Friday, October 18, 2013

How to speed up index rebuild


ALTER SESSION FORCE PARALLEL DDL;
ALTER INDEX <schema>.<index_name> REBUILD PARALLEL 4 NOLOGGING;

Note the "NOLOGGING" - this tells oracle that it will not log the *creation* of the index.
This result in faster creation time. The index would not be recoverable during a recover operations, since oracle would not have the information in its redo logs. This may be perfectly acceptable for indexes, since they can easily be recreated anyway if we ever have to recover the database.

After the index is created, remove the PARALLEL clause to impose normal, non-parallelized usage of the index:

ALTER INDEX <schema>.<index_name>
 NOPARALLEL;

Update regarding rebuilds of large partitioned tables with global indexes:

It is my experience that trying to run multiple rebuilds simultaniously, with a low degree of parallelism, or no parallelism at all, is a terrible idea. You will get nowhere and your sessions will create wait-events all over the place.

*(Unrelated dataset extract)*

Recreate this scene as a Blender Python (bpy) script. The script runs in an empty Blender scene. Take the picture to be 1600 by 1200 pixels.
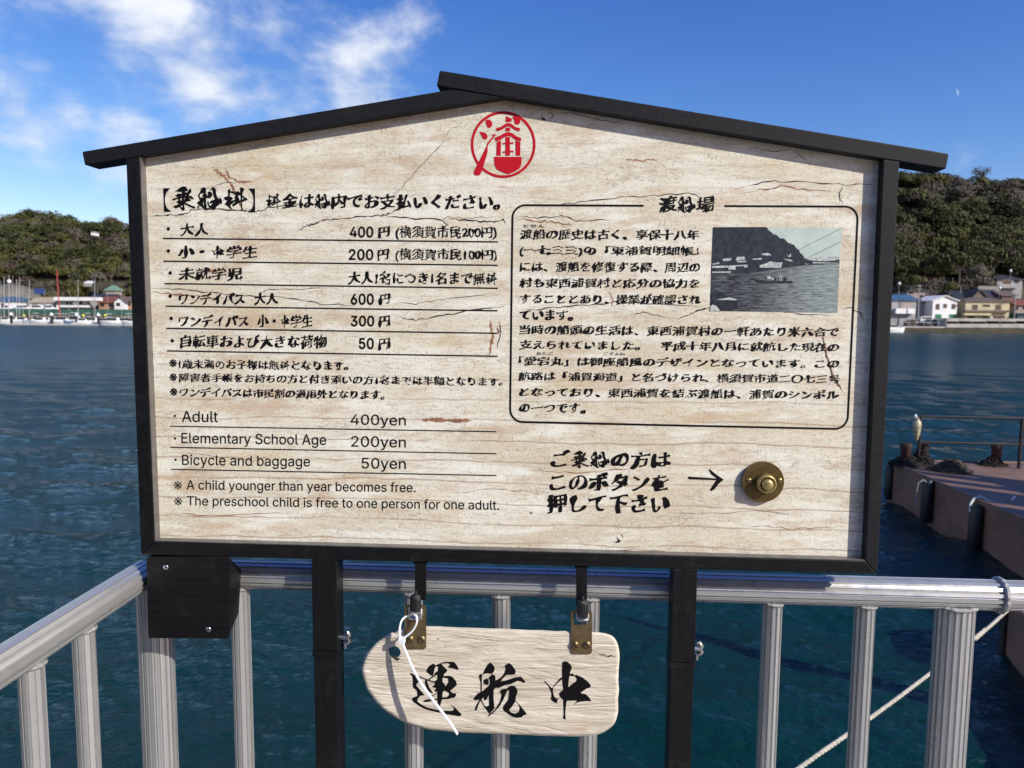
import bpy, math, random
import numpy as np
from mathutils import Vector, Matrix, noise
from mathutils.geometry import tessellate_polygon, delaunay_2d_cdt
R = math.radians
random.seed(7); rng = np.random.default_rng(7)
sc = bpy.context.scene
col = sc.collection

# ------------------------------------------------------------------ camera
H = 4.0                      # eye height above the water
FPX = 1155.0                 # focal length in photo pixels (1600 wide)
PITCH, ROLL = R(5.4), R(0.4)
fw = Vector((0, math.cos(PITCH), -math.sin(PITCH)))
up0 = Vector((0, math.sin(PITCH), math.cos(PITCH)))
rt0 = Vector((1, 0, 0))
rt = rt0*math.cos(ROLL) + up0*math.sin(ROLL)
up = up0*math.cos(ROLL) - rt0*math.sin(ROLL)
CAM = Vector((0, 0, H))
cd = bpy.data.cameras.new('camera'); cam = bpy.data.objects.new('camera', cd); col.objects.link(cam)
cam.matrix_world = Matrix(((rt.x, up.x, -fw.x, 0), (rt.y, up.y, -fw.y, 0), (rt.z, up.z, -fw.z, H), (0, 0, 0, 1)))
cd.sensor_width = 36; cd.lens = FPX/1600*36; cd.clip_start = .05; cd.clip_end = 9000
cd.dof.use_dof = True; cd.dof.focus_distance = 1.06; cd.dof.aperture_fstop = 11
sc.camera = cam

# ------------------------------------------------------------------ light
SUN_EL = 32.0
YAW = R(3.2)                 # the notice board's left end is farther away
SR = Vector((math.cos(YAW), -math.sin(YAW), 0))    # board: to the right
SN = Vector((-math.sin(YAW), -math.cos(YAW), 0))   # board: towards the viewer
tosun_h = (SR*22 + SN*16).normalized()
tosun = (tosun_h*math.cos(R(SUN_EL)) + Vector((0, 0, 1))*math.sin(R(SUN_EL))).normalized()
sd = bpy.data.lights.new('sun', 'SUN'); so = bpy.data.objects.new('sun', sd); col.objects.link(so)
sd.energy = 4.6; sd.angle = R(.53); sd.color = (1, .95, .87)
so.rotation_euler = (-tosun).to_track_quat('-Z', 'Y').to_euler()
so.location = (3, -3, 9)
w = bpy.data.worlds.new('World'); sc.world = w; w.use_nodes = True
nt = w.node_tree; nd = nt.nodes; lk = nt.links
for n_ in list(nd): nd.remove(n_)
out = nd.new('ShaderNodeOutputWorld'); bg = nd.new('ShaderNodeBackground'); bg.inputs[1].default_value = .12
lk.new(bg.outputs[0], out.inputs[0])
sky = nd.new('ShaderNodeTexSky'); sky.sky_type = 'NISHITA'; sky.sun_disc = False
sky.sun_elevation = R(SUN_EL); sky.sun_rotation = math.atan2(tosun.x, tosun.y)
sky.altitude = 0; sky.air_density = 1.0; sky.dust_density = .35; sky.ozone_density = 2.4
def wn(t, **k):
    n = nd.new(t)
    for a, b in k.items(): setattr(n, a, b)
    return n
def wmath(op, a, b=None, c=None, clamp=False):
    n = nd.new('ShaderNodeMath'); n.operation = op; n.use_clamp = clamp
    for i, s in enumerate((a, b, c)):
        if s is None: continue
        if isinstance(s, (int, float)): n.inputs[i].default_value = s
        else: lk.new(s, n.inputs[i])
    return n.outputs[0]
tc = wn('ShaderNodeTexCoord'); sp = wn('ShaderNodeSeparateXYZ'); lk.new(tc.outputs['Generated'], sp.inputs[0])
mp = wn('ShaderNodeMapping'); lk.new(tc.outputs['Generated'], mp.inputs[0]); mp.inputs['Location'].default_value = (3.1, 1.7, .4); mp.inputs['Scale'].default_value = (1, 1, 1.7)
n1 = wn('ShaderNodeTexNoise'); lk.new(mp.outputs[0], n1.inputs[0])
n1.inputs['Scale'].default_value = 7.5; n1.inputs['Detail'].default_value = 9; n1.inputs['Roughness'].default_value = .56; n1.inputs['Distortion'].default_value = .15
n2 = wn('ShaderNodeTexNoise'); lk.new(mp.outputs[0], n2.inputs[0])
n2.inputs['Scale'].default_value = 2.2; n2.inputs['Detail'].default_value = 3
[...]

If you find yourself in a situation where you have to rebuild a number of large global non-partitioned indexes on a large partitioned table, it's better to throw all the CPU power you can find on the database server, and focus all CPU power on building one index at a time. You should run with an aggressive number of parallel slaves.

In my example, I had a virtual VMWare server with 38 cores and exclusive rights to the database.

The following statement was resonably effective:
ALTER INDEX myindx REBUILD PARALLEL 34 ONLINE NOLOGGING;
Then, when the index has been rebuilt, move to the next index and repeat procedure.